■ Written exercise ■
Only the lines from the start of the data to the line containing "COL = S.collection", both included, should be output, exactly and without pictures.

■ Information shown ■
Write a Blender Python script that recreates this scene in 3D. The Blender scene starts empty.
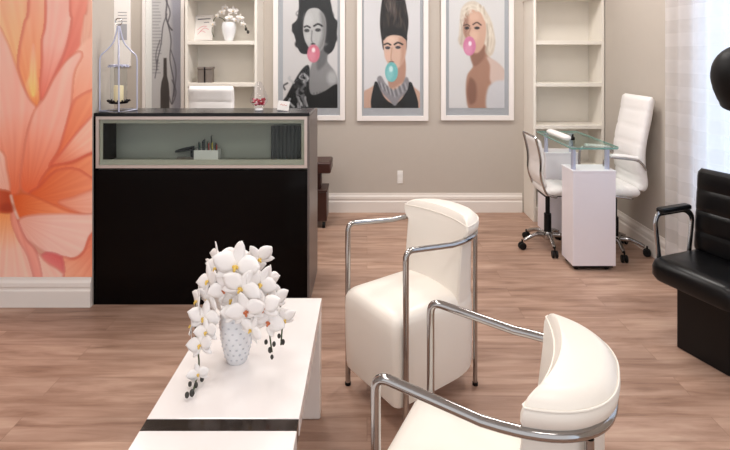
import bpy, bmesh, math, random
import numpy as np
from mathutils import Vector, Matrix
random.seed(7)
rng = np.random.RandomState(5)
PI = math.pi
S = bpy.context.scene
COL = S.collection

# ------------------------------------------------------------------ camera frame
F, PX, PY, CH = 510.0, 367.0, 55.0, 1.42          # focal (px), principal point, camera height
def W(x, y, d):                                    # pixel at depth d -> place
    return Vector(((x - PX) * d / F, d, CH - (y - PY) * d / F))

# ------------------------------------------------------------------ materials
def lin(c):
    return tuple(((v / 255) / 12.92 if v / 255 <= .04045 else ((v / 255 + .055) / 1.055) ** 2.4) for v in c)
MATS = {}
def mat(name, rgb, rough=.5, metal=0., var=.04, scale=18., bump=0., coat=0., spec=.5, sheen=0.):
    m = bpy.data.materials.new(name); m.use_nodes = True
    nt = m.node_tree; b = nt.nodes['Principled BSDF']
    c = lin(rgb)
    tc = nt.nodes.new('ShaderNodeTexCoord')
    n = nt.nodes.new('ShaderNodeTexNoise'); n.inputs['Scale'].default_value = scale; n.inputs['Detail'].default_value = 4
    nt.links.new(tc.outputs['Object'], n.inputs['Vector'])
    r = nt.nodes.new('ShaderNodeMix'); r.data_type = 'RGBA'
    r.inputs[6].default_value = (*[v * (1 - var) for v in c], 1)
    r.inputs[7].default_value = (*[min(1, v * (1 + var)) for v in c], 1)
    nt.links.new(n.outputs['Fac'], r.inputs[0])
    nt.links.new(r.outputs[2], b.inputs['Base Color'])
    b.inputs['Roughness'].default_value = rough; b.inputs['Metallic'].default_value = metal
    b.inputs['Specular IOR Level'].default_value = spec
    b.inputs['Coat Weight'].default_value = coat; b.inputs['Coat Roughness'].default_value = .05
    b.inputs['Sheen Weight'].default_value = sheen
    if bump:
        bp = nt.nodes.new('ShaderNodeBump'); bp.inputs['Strength'].default_value = bump; bp.inputs['Distance'].default_value = .004
        n2 = nt.nodes.new('ShaderNodeTexNoise'); n2.inputs['Scale'].default_value = scale * 6
        nt.links.new(tc.outputs['Object'], n2.inputs['Vector'])
        nt.links.new(n2.outputs['Fac'], bp.inputs['Height']); nt.links.new(bp.outputs['Normal'], b.inputs['Normal'])
    MATS[name] = m
    return m
def mat_attr(name, rough=.6, coat=0.):
    m = bpy.data.materials.new(name); m.use_nodes = True
    nt = m.node_tree; b = nt.nodes['Principled BSDF']
    a = nt.nodes.new('ShaderNodeAttribute'); a.attribute_name = 'Print'
    nt.links.new(a.outputs['Color'], b.inputs['Base Color'])
    b.inputs['Roughness'].default_value = rough; b.inputs['Coat Weight'].default_value = coat
    MATS[name] = m
    return m
def mat_pane(name, tint, refl_rough=.02, ior=1.45):
    m = bpy.data.materials.new(name); m.use_nodes = True
    nt = m.node_tree; nt.nodes.clear()
    o = nt.nodes.new('ShaderNodeOutputMaterial'); mx = nt.nodes.new('ShaderNodeMixShader')
    t = nt.nodes.new('ShaderNodeBsdfTransparent'); g = nt.nodes.new('ShaderNodeBsdfGlossy'); lw = nt.nodes.new('ShaderNodeLayerWeight'); lw.inputs['Blend'].default_value = .5
    pw = nt.nodes.new('ShaderNodeMath'); pw.operation = 'POWER'; pw.inputs[1].default_value = 4.
    f = nt.nodes.new('ShaderNodeMath'); f.operation = 'MULTIPLY_ADD'; f.inputs[1].default_value = .45; f.inputs[2].default_value = .55*((ior-1)/(ior+1))**2
    nt.links.new(lw.outputs['Facing'], pw.inputs[0]); nt.links.new(pw.outputs[0], f.inputs[0])
    t.inputs['Color'].default_value = (*tint, 1); g.inputs['Roughness'].default_value = refl_rough
    nt.links.new(f.outputs[0], mx.inputs[0]); nt.links.new(t.outputs[0], mx.inputs[1]); nt.links.new(g.outputs[0], mx.inputs[2])
    nt.links.new(mx.outputs[0], o.inputs[0])
    MATS[name] = m
    return m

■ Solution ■
Write a Blender Python script that recreates this scene in 3D. The Blender scene starts empty.
import bpy, bmesh, math, random
import numpy as np
from mathutils import Vector, Matrix
random.seed(7)
rng = np.random.RandomState(5)
PI = math.pi
S = bpy.context.scene
COL = S.collection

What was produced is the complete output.